つまるところ、本来はお店の人に半分委ねていた類の判断やら緊張を、セルフレジでは文字通りマイセルフが全て背負って行わなければなりません。いっぱい買っちゃったけど点数は合ってるだろうか、このお惣菜はちゃんと割引されているか、めっちゃ高いけどこの合計金額は変ではないか、おっとポイントはちゃんとついてるか、云々。

結構な負担が、買い手の側にかかります。なんならもともと買ったものの袋詰め自体、自分で考え考え行うのは毎度難儀なのに、これは負荷倍増かそれ以上です。
 

セルフレジか、有人レジかで迷ったら

そのため実のところよほどでない限り、筆者はセルフレジを使いません。とはいえ業種や店舗によってすでに有人レジは1つ2つしかなく、残り8つが皆セルフレジになっているなど、ほぼ望むと望まざるとにかかわらずセルフレジを使用せざるを得ないこともあります。

そういう場合にはもたつきながらも文字通りセルフで会計を済ませなければなりません。できないわけではないので諦めつつの作業です。そうしてまあ全体的には、全部がこういう方向では進んでいくのだろうという諦めもまた生じてはいるのです。

いずれ慣れてゆかねばならないセルフレジに対し、個人的には以下のような割り切りで使用しています。

・買い物の点数が少なく、かつ素早くキャッシュレス決済できる準備がある場合にはセルフレジ
コンビニで飲料をポケットの電子マネーで買う、などのシチュエーションでは迷わずセルフレジを使います。レジ袋はもらいません。

・買い物の点数がとても多いときには迷わず有人レジ
熟練のチェッカーさんのスピードと正確性に軍配があがります。レジ袋が欲しいときにも枚数の目安を教えてもらいやすい。

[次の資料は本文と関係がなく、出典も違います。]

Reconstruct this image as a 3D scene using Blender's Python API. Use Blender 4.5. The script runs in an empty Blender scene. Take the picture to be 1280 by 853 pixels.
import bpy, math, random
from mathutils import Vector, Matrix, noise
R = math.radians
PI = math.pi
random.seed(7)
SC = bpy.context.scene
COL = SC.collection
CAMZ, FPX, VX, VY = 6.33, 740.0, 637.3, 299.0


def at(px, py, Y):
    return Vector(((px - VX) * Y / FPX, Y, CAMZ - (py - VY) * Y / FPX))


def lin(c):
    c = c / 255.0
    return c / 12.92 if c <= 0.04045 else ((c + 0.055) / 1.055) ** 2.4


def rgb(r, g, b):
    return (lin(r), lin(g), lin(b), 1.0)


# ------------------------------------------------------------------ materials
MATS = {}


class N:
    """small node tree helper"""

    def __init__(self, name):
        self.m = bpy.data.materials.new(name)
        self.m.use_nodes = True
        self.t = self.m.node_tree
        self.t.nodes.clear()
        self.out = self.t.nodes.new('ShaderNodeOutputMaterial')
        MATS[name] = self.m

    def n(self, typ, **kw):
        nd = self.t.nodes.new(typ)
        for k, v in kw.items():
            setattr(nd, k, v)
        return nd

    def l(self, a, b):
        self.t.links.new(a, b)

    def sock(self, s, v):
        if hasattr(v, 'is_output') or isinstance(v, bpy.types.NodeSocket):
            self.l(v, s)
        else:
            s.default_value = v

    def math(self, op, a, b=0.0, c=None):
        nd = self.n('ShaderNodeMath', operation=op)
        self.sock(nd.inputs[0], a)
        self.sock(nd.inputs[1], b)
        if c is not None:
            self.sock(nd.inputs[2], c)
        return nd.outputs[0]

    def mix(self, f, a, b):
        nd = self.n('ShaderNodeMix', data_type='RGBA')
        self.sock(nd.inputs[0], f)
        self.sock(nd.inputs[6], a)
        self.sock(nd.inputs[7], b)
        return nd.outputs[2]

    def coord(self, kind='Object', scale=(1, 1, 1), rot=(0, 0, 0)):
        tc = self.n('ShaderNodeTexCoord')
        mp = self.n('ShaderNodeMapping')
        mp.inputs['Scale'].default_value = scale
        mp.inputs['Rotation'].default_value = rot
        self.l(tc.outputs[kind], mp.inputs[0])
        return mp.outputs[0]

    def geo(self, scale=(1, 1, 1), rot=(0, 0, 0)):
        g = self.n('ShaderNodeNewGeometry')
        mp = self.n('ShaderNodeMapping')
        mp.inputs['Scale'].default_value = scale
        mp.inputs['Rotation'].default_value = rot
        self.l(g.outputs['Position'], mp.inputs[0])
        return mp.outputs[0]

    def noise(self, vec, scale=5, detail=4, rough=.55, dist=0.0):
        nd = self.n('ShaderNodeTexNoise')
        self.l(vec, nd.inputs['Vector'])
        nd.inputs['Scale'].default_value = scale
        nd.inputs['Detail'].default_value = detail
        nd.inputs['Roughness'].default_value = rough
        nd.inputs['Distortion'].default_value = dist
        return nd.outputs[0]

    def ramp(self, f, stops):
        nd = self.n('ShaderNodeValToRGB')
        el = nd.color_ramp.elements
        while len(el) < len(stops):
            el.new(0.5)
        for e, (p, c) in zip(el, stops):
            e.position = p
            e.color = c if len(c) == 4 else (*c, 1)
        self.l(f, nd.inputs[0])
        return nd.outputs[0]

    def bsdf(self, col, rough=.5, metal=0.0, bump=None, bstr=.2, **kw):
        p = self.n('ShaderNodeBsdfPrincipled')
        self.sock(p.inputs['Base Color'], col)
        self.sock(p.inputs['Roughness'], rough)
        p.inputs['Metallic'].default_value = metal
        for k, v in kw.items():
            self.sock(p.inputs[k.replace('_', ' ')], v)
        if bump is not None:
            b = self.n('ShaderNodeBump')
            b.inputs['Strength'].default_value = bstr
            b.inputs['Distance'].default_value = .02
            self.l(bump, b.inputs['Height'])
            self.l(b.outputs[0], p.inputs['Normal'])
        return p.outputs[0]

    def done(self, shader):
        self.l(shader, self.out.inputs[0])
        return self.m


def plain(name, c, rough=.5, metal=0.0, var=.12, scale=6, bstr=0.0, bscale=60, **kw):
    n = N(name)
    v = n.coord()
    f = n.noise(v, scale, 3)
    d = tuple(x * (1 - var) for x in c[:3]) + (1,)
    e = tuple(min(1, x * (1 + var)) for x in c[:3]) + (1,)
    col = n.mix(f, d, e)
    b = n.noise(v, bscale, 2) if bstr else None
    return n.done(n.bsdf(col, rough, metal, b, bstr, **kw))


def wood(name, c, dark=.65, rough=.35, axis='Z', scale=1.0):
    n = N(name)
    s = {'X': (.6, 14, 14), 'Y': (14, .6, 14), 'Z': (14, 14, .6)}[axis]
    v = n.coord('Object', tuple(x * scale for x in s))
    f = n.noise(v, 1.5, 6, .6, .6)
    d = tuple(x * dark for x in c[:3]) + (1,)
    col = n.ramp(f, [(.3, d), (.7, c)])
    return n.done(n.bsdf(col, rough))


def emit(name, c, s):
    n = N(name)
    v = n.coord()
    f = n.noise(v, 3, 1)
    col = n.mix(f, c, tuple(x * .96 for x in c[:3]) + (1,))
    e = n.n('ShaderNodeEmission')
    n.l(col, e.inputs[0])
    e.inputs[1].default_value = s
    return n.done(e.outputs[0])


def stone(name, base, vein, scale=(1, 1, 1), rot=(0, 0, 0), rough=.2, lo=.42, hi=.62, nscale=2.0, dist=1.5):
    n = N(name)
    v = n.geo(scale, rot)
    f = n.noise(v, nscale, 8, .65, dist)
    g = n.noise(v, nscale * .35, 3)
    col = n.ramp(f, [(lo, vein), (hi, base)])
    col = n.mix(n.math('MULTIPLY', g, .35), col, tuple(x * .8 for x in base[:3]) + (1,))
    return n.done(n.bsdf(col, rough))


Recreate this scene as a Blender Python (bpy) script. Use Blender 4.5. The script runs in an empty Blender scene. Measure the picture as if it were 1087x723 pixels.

これほどははっきりしていない、中途半端な買い物のときにはレジの流れに任せてはいますが、あとは疲労感やイライラが生じているなど、メンタルの塩梅が良くないときにはセルフレジは避けたほうが無難なように思います。トラブルが発生したときのダメージが計り知れないからです。まず有人レジでは発生し得ない頻度でセルフレジではトラブルが発生します。
 

セルフレジで気づく、有人レジの価値

そんないま、新たに見直したいのが有人レジの価値というものです。

レシートに責任者名が打たれる有人レジでは基本的にあまりミスが発生せず、発生するのはかなりなレアケースだからです。そんな有人レジとセルフレジを選択できる、買い物の列に並ぶとき。縮められるかもしれないほんの「数分」を得たい、そのベネフィットとはどの程度のものなのか、もっと思案すべきなのでしょう。

ちなみに、セルフレジのほうが買い手への負荷が高いにもかかわらず、敢えてチャレンジされるご年配の方やまだ慣れていない方、お子さん連れの方などの作業の鈍さにイライラされる向きがありますが、どちらかというとそのイライラの元は自分自身の都合によるものだと認識しておきたいものです。

いくら「私ならささっと素早く買い物できるのに!」と思っていても、運悪く小銭が詰まったらアウト。誰かをイライラさせる側に回りかねず、いろいろとお互い様です。

前述したように、一見ラクなようでセルフレジは高負荷なものです。まず、そう思っていれば割り切れる不具合も多いのではないでしょうか。

一部のコンビニで取り入れられているような、チェックと決済を別にした進化系のセルフレジも増えています。きっとこの先50年後の「お買い物」は想像もできないようなシステムに取って代わられていることでしょう。

願わくばそんな時代に行われる子どもの「初めてのお買い物」にも、あのえも言われぬ心の高揚が伴わんことを!